Scenes as source code:
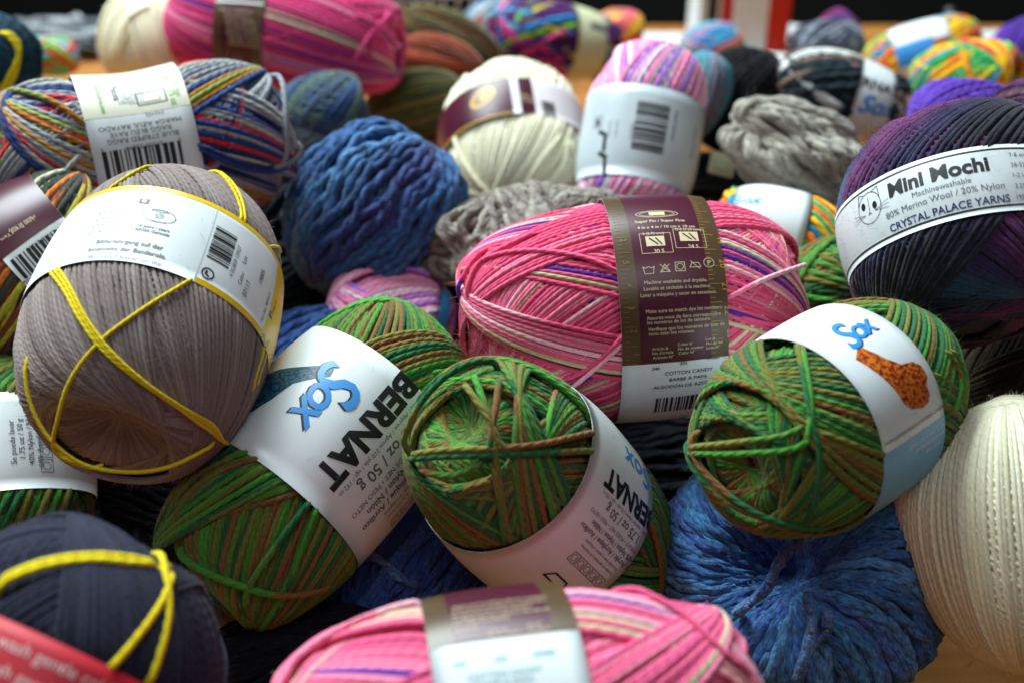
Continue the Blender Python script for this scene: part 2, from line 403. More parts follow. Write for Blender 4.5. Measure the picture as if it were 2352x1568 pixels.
    def ell(s, rx, ry, lw, px, py, th, mat, dx=0, dy=0, part='care_symbols', n=16):
        a = np.arange(n) / n * 2 * math.pi; s.line(np.stack([dx + rx * np.cos(a), dy + ry * np.sin(a)], 1), lw, px, py, 1, th, mat, part, closed=True)
    def disc(s, rx, ry, px, py, th, mat, dx=0, dy=0, part='logo', lvl=1, n=28):
        a = np.arange(n) / n * 2 * math.pi; s.poly(np.stack([dx + rx * np.cos(a), dy + ry * np.sin(a)], 1), px, py, 1, th, mat, part, lvl)
    def barcode(s, px, py, w, h, th, mat, seed=1, n=48):
        rg = np.random.default_rng(seed); x = 0; bars = []
        while x < n: a = rg.choice([1, 1, 2, 3]); bars.append((x, a)); x += a + rg.choice([1, 1, 2])
        for x0, a in bars:
            k = w / n; s.poly([((x0 - n / 2) * k, -h / 2), ((x0 + a - n / 2) * k, -h / 2), ((x0 + a - n / 2) * k, h / 2), ((x0 - n / 2) * k, h / 2)], px, py, 1, th, mat, 'barcode', 2)
    def finish(s):
        groups = []
        for (part, mn, lvl), (mat, its) in s.items.items():
            left = sorted(its, key=lambda t: t[0][:, 1].min())
            cl = []
            for it in left:
                b0, b1 = it[0].min(0), it[0].max(0)
                for c_ in cl:
                    if (b0 < c_[1] + .007).all() and (b1 > c_[0] - .007).all():
                        c_[0] = np.minimum(c_[0], b0); c_[1] = np.maximum(c_[1], b1); c_[2].append(it); break
                else: cl.append([b0, b1, [it]])
            groups += [(part, mat, lvl, c_[2]) for c_ in cl]
        for part, mat, lvl, its in groups:
            bm = bmesh.new()
            for v, f in its:
                vs_ = [bm.verts.new((x, y, 0)) for x, y in v]
                for ff in f:
                    try: bm.faces.new([vs_[i] for i in ff])
                    except ValueError: pass
            allv = np.concatenate([v for v, f in its]); lo, hi = allv.min(0), allv.max(0)
            stp = .0018
            for ax, no in ((1, (0, 1, 0)), (0, (1, 0, 0))):
                st_ = stp if ax == 1 else .004
                x = math.ceil(lo[ax] / st_) * st_
                while x < hi[ax]:
                    co = (0, x, 0) if ax == 1 else (x, 0, 0)
                    bmesh.ops.bisect_plane(bm, geom=bm.verts[:] + bm.edges[:] + bm.faces[:], plane_co=co, plane_no=no); x += st_
            # keep the print on the paper
            for co, no in (((s.z1 + 2e-5, 0, 0), (-1, 0, 0)), ((s.z2 - 2e-5, 0, 0), (1, 0, 0)), ((0, s.phi[0] * s.R0, 0), (0, -1, 0)), ((0, s.phi[1] * s.R0, 0), (0, 1, 0))):
                bmesh.ops.bisect_plane(bm, geom=bm.verts[:] + bm.edges[:] + bm.faces[:], plane_co=co, plane_no=no, clear_outer=True)
            if not bm.verts: bm.free(); continue
            bmesh.ops.triangulate(bm, faces=bm.faces[:])
            co = np.array([v.co[:] for v in bm.verts]); P = s.pos(co[:, 0], co[:, 1], .00007 * lvl) - s.b.org
            for v, p in zip(bm.verts, P): v.co = p
            me = bpy.data.meshes.new(part)
            bm.to_mesh(me); bm.free(); me.materials.append(mat)
            for p in me.polygons: p.use_smooth = True
            o = bpy.data.objects.new(part, me); C.objects.link(o); o.parent = s.obj

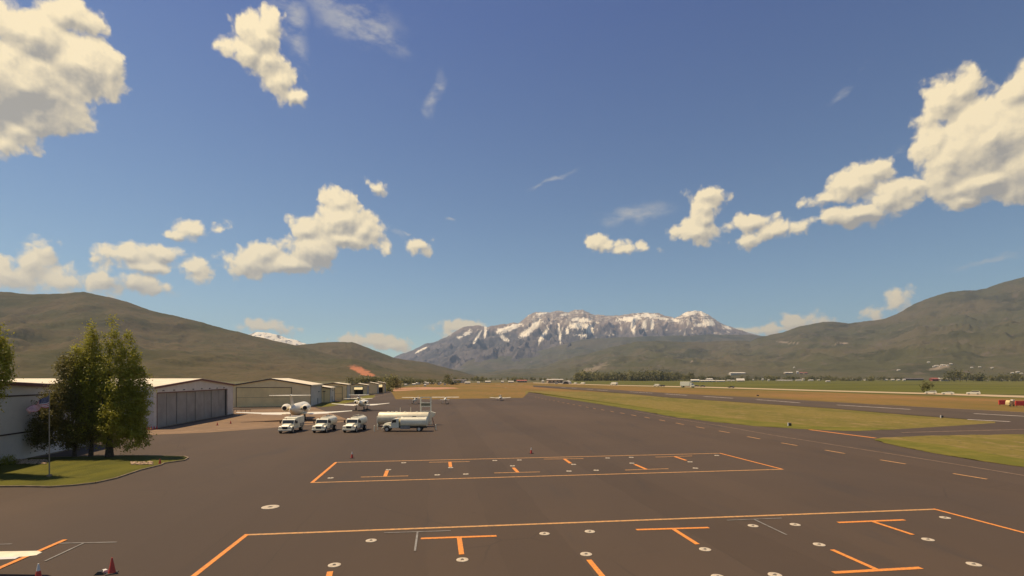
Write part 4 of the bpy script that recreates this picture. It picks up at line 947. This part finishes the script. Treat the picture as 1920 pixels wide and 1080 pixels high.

= What is needed =
Write out the whole listing exactly, and drop the pictures.

= Task answer =
Continue the Blender Python script for this scene: part 2, from line 403. More parts follow. Write for Blender 4.5. Measure the picture as if it were 2352x1568 pixels.
    def ell(s, rx, ry, lw, px, py, th, mat, dx=0, dy=0, part='care_symbols', n=16):
        a = np.arange(n) / n * 2 * math.pi; s.line(np.stack([dx + rx * np.cos(a), dy + ry * np.sin(a)], 1), lw, px, py, 1, th, mat, part, closed=True)
    def disc(s, rx, ry, px, py, th, mat, dx=0, dy=0, part='logo', lvl=1, n=28):
        a = np.arange(n) / n * 2 * math.pi; s.poly(np.stack([dx + rx * np.cos(a), dy + ry * np.sin(a)], 1), px, py, 1, th, mat, part, lvl)
    def barcode(s, px, py, w, h, th, mat, seed=1, n=48):
        rg = np.random.default_rng(seed); x = 0; bars = []
        while x < n: a = rg.choice([1, 1, 2, 3]); bars.append((x, a)); x += a + rg.choice([1, 1, 2])
        for x0, a in bars:
            k = w / n; s.poly([((x0 - n / 2) * k, -h / 2), ((x0 + a - n / 2) * k, -h / 2), ((x0 + a - n / 2) * k, h / 2), ((x0 - n / 2) * k, h / 2)], px, py, 1, th, mat, 'barcode', 2)
    def finish(s):
        groups = []
        for (part, mn, lvl), (mat, its) in s.items.items():
            left = sorted(its, key=lambda t: t[0][:, 1].min())
            cl = []
            for it in left:
                b0, b1 = it[0].min(0), it[0].max(0)
                for c_ in cl:
                    if (b0 < c_[1] + .007).all() and (b1 > c_[0] - .007).all():
                        c_[0] = np.minimum(c_[0], b0); c_[1] = np.maximum(c_[1], b1); c_[2].append(it); break
                else: cl.append([b0, b1, [it]])
            groups += [(part, mat, lvl, c_[2]) for c_ in cl]
        for part, mat, lvl, its in groups:
            bm = bmesh.new()
            for v, f in its:
                vs_ = [bm.verts.new((x, y, 0)) for x, y in v]
                for ff in f:
                    try: bm.faces.new([vs_[i] for i in ff])
                    except ValueError: pass
            allv = np.concatenate([v for v, f in its]); lo, hi = allv.min(0), allv.max(0)
            stp = .0018
            for ax, no in ((1, (0, 1, 0)), (0, (1, 0, 0))):
                st_ = stp if ax == 1 else .004
                x = math.ceil(lo[ax] / st_) * st_
                while x < hi[ax]:
                    co = (0, x, 0) if ax == 1 else (x, 0, 0)
                    bmesh.ops.bisect_plane(bm, geom=bm.verts[:] + bm.edges[:] + bm.faces[:], plane_co=co, plane_no=no); x += st_
            # keep the print on the paper
            for co, no in (((s.z1 + 2e-5, 0, 0), (-1, 0, 0)), ((s.z2 - 2e-5, 0, 0), (1, 0, 0)), ((0, s.phi[0] * s.R0, 0), (0, -1, 0)), ((0, s.phi[1] * s.R0, 0), (0, 1, 0))):
                bmesh.ops.bisect_plane(bm, geom=bm.verts[:] + bm.edges[:] + bm.faces[:], plane_co=co, plane_no=no, clear_outer=True)
            if not bm.verts: bm.free(); continue
            bmesh.ops.triangulate(bm, faces=bm.faces[:])
            co = np.array([v.co[:] for v in bm.verts]); P = s.pos(co[:, 0], co[:, 1], .00007 * lvl) - s.b.org
            for v, p in zip(bm.verts, P): v.co = p
            me = bpy.data.meshes.new(part)
            bm.to_mesh(me); bm.free(); me.materials.append(mat)
            for p in me.polygons: p.use_smooth = True
            o = bpy.data.objects.new(part, me); C.objects.link(o); o.parent = s.obj

Write part 4 of the bpy script that recreates this picture. It picks up at line 947. This part finishes the script. Treat the picture as 1920 pixels wide and 1080 pixels high.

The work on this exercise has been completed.